@scottalanmiller said in Resume Critique:
@jimmy9008 said in Resume Critique:
A company doesn't care you consolidated. A company does care that you saved the board money which can then be reinvested or paid back to them. Money is the key.
Yes, money IS the key. Exactly why you don't want to put in easily disputed opinions of value based on abject failure as the comparison.
This is like being a taxi driver and every day claiming that you saved the company $30K by not driving your taxi into a brick wall. Sure, you COULD have driven the taxi into a brick wall and lost all that money. But "not failing" is not how you evaluate your value in IT (or anything.)
It's exactly because money matters that you never put something like this on a CV. And because they can't evaluate the internal decisions from the previous job, and are hiring you to do technical work that is applicable to them and not to the previous company, that you put what matters for THEIR money on the resume.
Remember also, saving $100K to a company with a $100K budget is a huge deal, to one with a billion dollar budget means nothing.

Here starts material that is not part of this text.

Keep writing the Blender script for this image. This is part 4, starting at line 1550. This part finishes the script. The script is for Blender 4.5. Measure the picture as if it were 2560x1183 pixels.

All of the details that would make the savings meaningful are left out - which tells a hiring manager that money is not understood. Hence my concern - the last thing you want to do is demonstrate a lack of understanding of money when money is what matters.
That taxi example is just silly. Why are you saying I'm comparing to failure? No failure here. I'm saying by explaining in a brief way what was done and why, is far better than just listing a word. Anybody can send me a page listing various words in IT. I care not for that. I want a short reason of why that word was listed to actually show some depth.
Like I said, we'll have to disagree on this one.